Farid, a member of the Defence Advanced Research Agency’s Media Forensics program, admits that the emergence of deepfakes blindsided the group, who couldn’t have conceived of this level of advanced digital manipulation being available en masse 18 months ago. That is, unfortunately, the speed that technology moves at now, especially when a large number of technically-minded users are all tackling the same challenge.
“The reality is that the number of people working on the forensics side, like me, is relatively small compared to the number of people working on the other side,” said Farid. “We are greatly outnumbered and out-resourced. Google is not developing forensic techniques. Facebook is not developing forensic techniques. It’s a bunch of academics. We’re outgunned.”

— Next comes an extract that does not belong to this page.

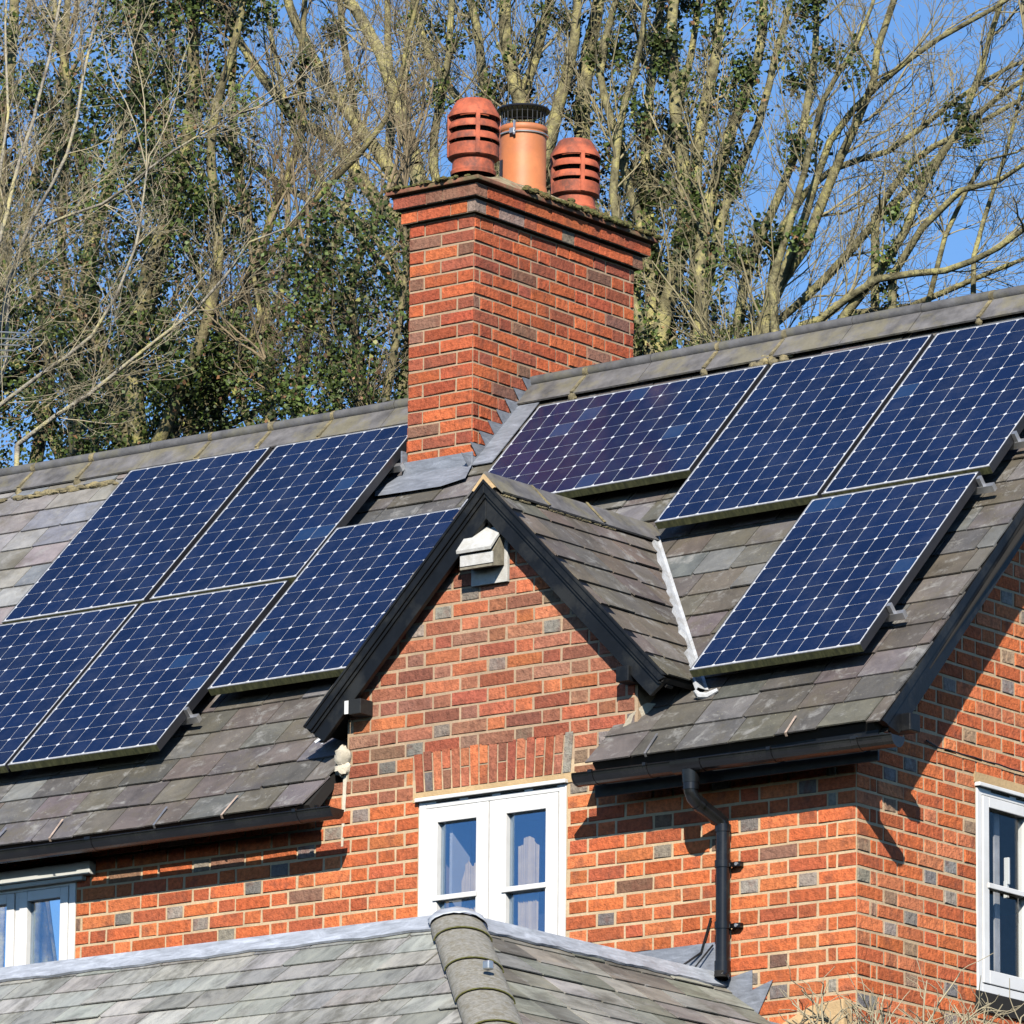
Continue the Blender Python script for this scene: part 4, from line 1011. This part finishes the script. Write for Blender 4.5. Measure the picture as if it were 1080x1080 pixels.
# ------------------------------------------------------------------ trees beyond the house
LIMBS = json.loads('''{"pale":[[0.05,0,[[-15.9,11.2,6.59],[-15.65,11.2,7.7],[-15.45,11.2,8.44],[-15.3,11.2,8.93],[-15.13,11.2,9.61],[-15.09,11.2,10.06]]],[0.045,0,[[-16.16,11.6,6.55],[-15.92,11.6,7.56],[-15.66,11.6,8.07],[-15.32,11.6,8.51],[-15.18,11.6,9.1],[-15.05,11.6,9.77],[-15.02,11.6,10.15]]],[0.045,0,[[-15.67,11.0,6.29],[-15.43,11.0,6.44],[-15.05,11.0,6.61],[-14.53,11.0,6.83],[-14.28,11.0,7.12],[-14.11,11.0,7.46],[-14.07,11.0,7.63],[-14.0,11.0,8.03]]],[0.045,0,[[-15.06,10.8,6.02],[-14.69,10.8,6.19],[-14.34,10.8,6.32],[-13.82,10.8,6.59],[-13.38,10.8,6.82],[-13.06,10.8,7.07],[-12.88,10.8,7.26],[-12.53,10.8,7.31]]],[0.04,0,[[-16.33,11.8,6.47],[-16.1,11.8,7.04],[-16.08,11.8,7.64],[-15.75,11.8,8.04],[-15.13,11.8,8.13],[-14.48,11.8,8.44],[-13.83,11.8,8.63]]],[0.04,0,[[-16.62,12.0,7.0],[-16.46,12.0,8.12],[-16.3,12.0,9.09],[-16.37,12.0,9.87],[-16.34,12.0,10.41]]]],"ivycolumn":[[0.14,9,[[-16.56,14.0,6.47],[-16.58,14.0,7.4],[-16.51,14.0,8.33],[-16.28,14.0,9.24],[-16.11,14.0,10.0],[-16.03,14.0,10.94]]],[0.12,8,[[-16.81,14.3,6.56],[-17.14,14.3,7.55],[-17.37,14.3,8.53],[-17.24,14.3,9.47],[-17.01,14.3,10.23],[-16.94,14.3,11.19]]],[0.1,3,[[-16.39,13.8,6.41],[-16.06,13.8,7.06],[-15.79,13.8,7.79],[-15.71,13.8,8.48],[-15.69,13.8,9.18],[-15.5,13.8,9.85],[-15.38,13.8,10.69]]],[0.08,2,[[-17.22,14.4,7.58],[-17.75,14.4,8.45],[-17.88,14.4,9.27],[-17.81,14.4,10.15],[-17.94,14.4,11.07]]],[0.08,7,[[-16.4,14.2,7.18],[-15.77,14.2,7.41],[-15.58,14.2,7.85],[-15.67,14.2,8.25]]]],"darkcorner":[[0.14,6,[[-19.26,15.0,7.02],[-19.19,15.0,8.15],[-19.02,15.0,9.18],[-18.94,15.0,9.99],[-18.86,15.0,10.72],[-19.05,15.0,11.75]]],[0.1,6,[[-18.9,15.3,7.03],[-18.77,15.3,7.82],[-18.84,15.3,8.57],[-18.97,15.3,9.24],[-18.78,15.3,9.95],[-18.69,15.3,10.43]]],[0.08,6,[[-19.73,15.5,8.0],[-18.9,15.5,8.21],[-18.47,15.5,7.82],[-18.56,15.5,7.43]]]],"leftleaning":[[0.16,0,[[-14.77,16.0,6.61],[-15.08,16.0,8.39],[-15.29,16.0,9.4],[-15.64,16.0,10.0],[-15.91,16.0,10.49],[-16.25,16.0,11.08],[-16.52,16.0,11.54]]],[0.14,0,[[-15.0,16.3,6.7],[-15.61,16.3,8.86],[-15.94,16.3,9.55],[-16.31,16.3,9.95],[-16.6,16.3,10.34],[-16.86,16.3,10.89],[-17.01,16.3,11.38],[-17.07,16.3,11.72]]],[0.1,0,[[-15.64,16.2,9.0],[-16.04,16.2,9.39],[-16.45,16.2,9.86],[-16.96,16.2,10.19],[-17.36,16.2,10.75],[-17.65,16.2,11.3],[-17.77,16.2,11.82]]],[0.09,1,[[-14.61,15.8,6.55],[-14.83,15.8,8.31],[-15.13,15.8,9.33],[-15.02,15.8,9.77],[-14.87,15.8,10.23],[-14.84,15.8,10.7],[-14.83,15.8,11.18]]],[0.07,0,[[-16.1,16.5,9.63],[-16.07,16.5,10.19],[-16.15,16.5,10.78],[-16.17,16.5,11.61]]],[0.06,0,[[-14.68,15.5,7.44],[-15.38,15.5,8.64],[-15.98,15.5,9.3],[-16.39,15.5,10.09],[-16.71,15.5,11.04]]],[0.06,0,[[-15.23,15.7,8.11],[-15.83,15.7,8.92],[-16.44,15.7,9.34],[-17.21,15.7,9.87],[-17.68,15.7,10.27],[-18.22,15.7,11.11]]]],"ashstem":[[0.085,1,[[-17.0,15.0,6.72],[-16.73,15.0,7.63],[-16.33,15.0,8.36],[-16.11,15.0,8.97],[-15.88,15.0,9.49],[-15.79,15.0,10.19],[-15.71,15.0,11.06]]],[0.06,0,[[-16.86,15.1,7.67],[-16.52,15.1,8.18],[-16.04,15.1,8.74],[-15.56,15.1,9.14],[-15.08,15.1,9.54],[-14.8,15.1,10.2],[-14.61,15.1,10.81]]],[0.05,0,[[-16.83,14.9,7.15],[-15.96,14.9,7.81],[-15.09,14.9,8.15],[-14.52,14.9,8.61]]],[0.05,0,[[-16.75,14.8,7.04],[-15.77,14.8,7.29],[-15.19,14.8,7.52],[-14.52,14.8,7.81]]]],"ivybush":[[0.09,8,[[-13.7,13.2,5.93],[-13.67,13.2,6.82],[-13.78,13.2,7.59],[-13.6,13.2,8.09],[-13.55,13.2,8.23]]],[0.07,7,[[-13.86,13.4,5.99],[-14.16,13.4,6.93],[-14.36,13.4,7.57],[-14.46,13.4,7.96]]],[0.07,8,[[-13.54,13.0,5.87],[-13.23,13.0,6.72],[-13.11,13.0,7.44],[-13.16,13.0,7.9]]],[0.06,6,[[-13.91,13.1,6.54],[-14.38,13.1,6.75],[-14.57,13.1,7.08]]]],"potscentre":[[0.17,4,[[-14.57,17.0,6.78],[-14.68,17.0,8.54],[-14.84,17.0,9.54],[-14.99,17.0,10.13],[-15.14,17.0,10.73],[-15.25,17.0,11.57]]],[0.18,8,[[-14.79,17.3,6.86],[-14.63,17.3,8.6],[-14.57,17.3,9.56],[-14.55,17.3,10.37],[-14.59,17.3,11.03],[-14.62,17.3,11.53]]],[0.12,4,[[-14.64,17.1,6.81],[-15.05,17.1,8.62],[-15.35,17.1,9.48],[-15.61,17.1,10.34],[-15.72,17.1,11.02],[-15.78,17.1,11.69]]],[0.1,1,[[-14.68,16.8,9.47],[-14.54,16.8,10.01],[-14.45,16.8,10.56],[-14.43,16.8,11.29]]],[0.09,3,[[-15.2,16.9,9.41],[-15.01,16.9,10.19],[-14.82,16.9,10.81],[-14.73,16.9,11.45]]],[0.09,2,[[-15.28,17.4,8.72],[-15.69,17.4,9.93],[-16.2,17.4,10.68],[-16.51,17.4,11.31],[-16.67,17.4,11.85]]]],"manystem":[[0.14,3,[[-13.25,16.5,6.5],[-13.35,16.5,7.71],[-13.26,16.5,8.22],[-13.14,16.5,8.64],[-13.07,16.5,9.59],[-13.11,16.5,10.57],[-13.16,16.5,11.06]]],[0.13,4,[[-13.47,16.8,6.59],[-13.28,16.8,7.5],[-13.21,16.8,7.82],[-13.08,16.8,9.02],[-13.01,16.8,9.91],[-13.0,16.8,10.62],[-12.97,16.8,11.1]]],[0.12,4,[[-13.1,16.3,6.45],[-12.69,16.3,7.7],[-12.66,16.3,8.48],[-12.51,16.3,9.31],[-12.28,16.3,9.9],[-12.19,16.3,10.36],[-12.1,16.3,10.81]]],[0.1,2,[[-13.32,16.6,6.53],[-13.52,16.6,8.28],[-13.71,16.6,9.1],[-13.79,16.6,9.59],[-13.91,16.6,10.09],[-13.77,16.6,10.71],[-13.73,16.6,11.11]]],[0.11,6,[[-13.54,16.9,6.62],[-13.55,16.9,8.03],[-13.65,16.9,9.16],[-13.7,16.9,9.97],[-13.66,16.9,10.77],[-13.64,16.9,11.25]]],[0.08,2,[[-13.03,16.2,7.19],[-13.46,16.2,8.58],[-13.53,16.2,9.22],[-13.47,16.2,9.76],[-13.31,16.2,10.21],[-13.24,16.2,10.84]]],[0.08,2,[[-12.81,16.4,7.9],[-12.53,16.4,8.71],[-12.26,16.4,9.37],[-12.12,16.4,9.98],[-11.94,16.4,10.57]]],[0.09,5,[[-13.61,17.0,6.65],[-13.9,17.0,7.79],[-13.96,17.0,8.43],[-13.86,17.0,9.06],[-13.63,17.0,9.5],[-13.3,17.0,10.25],[-13.21,17.0,11.03]]]],"spreading":[[0.11,0,[[-11.34,15.0,5.96],[-11.23,15.0,7.3],[-10.9,15.0,7.83],[-10.66,15.0,8.28],[-10.37,15.0,8.7],[-10.16,15.0,9.03],[-10.09,15.0,9.26],[-9.94,15.0,9.63],[-9.8,15.0,9.99]]],[0.09,0,[[-11.49,15.2,6.02],[-11.23,15.2,7.29],[-10.94,15.2,7.48],[-10.6,15.2,7.76],[-10.3,15.2,8.03],[-9.94,15.2,8.28],[-9.58,15.2,8.62],[-9.23,15.2,9.25],[-8.99,15.2,9.74]]],[0.09,0,[[-11.2,14.8,5.91],[-10.68,14.8,7.13],[-10.52,14.8,7.16],[-10.02,14.8,7.41],[-9.46,14.8,7.39],[-8.98,14.8,7.49],[-8.53,14.8,7.68]]],[0.06,0,[[-10.45,15.1,7.27],[-9.94,15.1,7.25],[-9.52,15.1,7.34],[-9.07,15.1,7.43],[-8.64,15.1,7.5]]],[0.1,6,[[-11.56,15.3,6.05],[-11.62,15.3,7.37],[-11.38,15.3,8.1],[-11.13,15.3,8.68],[-11.01,15.3,9.43],[-10.96,15.3,10.12]]],[0.08,3,[[-10.75,14.9,6.75],[-10.3,14.9,7.23],[-10.02,14.9,7.5],[-9.8,14.9,7.77],[-9.66,14.9,8.1],[-9.44,14.9,8.4],[-9.01,14.9,8.7],[-8.5,14.9,8.91]]],[0.07,0,[[-11.23,15.0,7.3],[-10.82,15.0,8.05],[-10.55,15.0,8.61],[-10.11,15.0,8.99],[-9.59,15.0,9.27],[-9.16,15.0,9.42],[-8.64,15.0,9.63]]],[0.07,0,[[-11.54,15.4,7.27],[-11.28,15.4,8.14],[-10.83,15.4,8.52],[-10.3,15.4,8.59],[-9.77,15.4,8.88],[-9.25,15.4,9.09],[-8.82,15.4,9.16]]],[0.06,0,[[-10.3,15.2,8.03],[-9.99,15.2,8.41],[-9.55,15.2,8.57],[-8.95,15.2,8.76],[-8.61,15.2,8.85]]],[0.06,0,[[-9.96,14.9,7.45],[-9.7,14.9,7.78],[-9.36,14.9,8.02],[-9.01,14.9,8.04],[-8.5,14.9,8.25]]],[0.06,1,[[-10.95,14.7,7.48],[-10.61,14.7,8.32],[-10.43,14.7,8.82],[-10.12,14.7,9.22],[-9.9,14.7,9.78]]],[0.05,0,[[-9.33,15.1,6.44],[-9.32,15.1,7.54],[-9.15,15.1,8.03],[-8.97,15.1,8.6],[-8.88,15.1,9.1]]],[0.05,0,[[-9.93,15.1,6.82],[-9.71,15.1,7.31],[-9.58,15.1,7.73],[-9.23,15.1,8.27],[-8.93,15.1,8.29]]]],"backdrop":[[0.13,3,[[-20.81,21.0,8.38],[-21.19,21.0,10.39],[-21.39,21.0,11.78],[-21.59,21.0,13.19],[-21.66,21.0,13.76]]],[0.12,2,[[-19.88,21.5,8.35],[-19.69,21.5,10.28],[-19.83,21.5,11.64],[-19.74,21.5,12.99],[-19.69,21.5,13.53]]],[0.12,1,[[-20.81,21.0,8.38],[-20.4,21.0,10.28],[-20.09,21.0,11.57],[-20.17,21.0,12.94],[-20.13,21.0,13.48]]],[0.1,3,[[-21.62,22.0,8.68],[-22.58,22.0,10.54],[-23.08,22.0,11.83],[-23.46,22.0,13.02],[-23.62,22.0,14.28]]]],"backivy":[[0.13,2,[[-22.45,20.0,8.4],[-22.39,20.0,10.36],[-22.55,20.0,11.74],[-22.65,20.0,13.13],[-22.72,20.0,13.7]]],[0.12,4,[[-22.88,20.5,8.56],[-22.12,20.5,10.16],[-21.81,20.5,11.28],[-21.84,20.5,12.38],[-21.87,20.5,13.58]]],[0.12,6,[[-22.71,20.3,8.49],[-21.03,20.3,9.15],[-20.38,20.3,9.86],[-20.28,20.3,10.46]]],[0.12,7,[[-22.79,20.4,8.53],[-23.52,20.4,9.71],[-23.92,20.4,11.05],[-24.09,20.4,12.55]]]]}''')
BARK = {'pale': bark_mat('pale_lichen_bark', (.16,.14,.11), (.36,.33,.27), (.52,.46,.22), 4),
        'grey': bark_mat('lichen_bark', (.08,.07,.04), (.22,.20,.11), (.42,.38,.15), 7),
        'brown': bark_mat('brown_bark', (.08,.07,.04), (.19,.165,.09), (.34,.31,.12), 5)}
M_TWIG = {'pale': plain('pale_twig', (.37,.32,.21), .85, .3, 2), 'grey': plain('grey_twig', (.27,.235,.135), .85, .35, 1.5), 'brown': plain('brown_twig', (.20,.155,.09), .85, .35, 1.5)}
M_IVY = leaf_mat('ivy_leaf', 0, 0)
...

To bring it back to my initial reference, publishers, tech firms and brands all need to recognise that we now live in a world where both fake news and the tools used to produce it can be distributed in the blink of an eye, and once they get out there, it’s incredibly hard to get them back in the pillowcase.
As these tools proliferate and find their way into the hands of more and more bad actors, every part of the digital world, from everyday users to global brands, needs to take a firm stand and recognise that it will take a concerted effort to fight back against this tide. If we don’t act quickly and decisively, the concerns we saw last year about brand safety will be nothing compared to those coming down the line.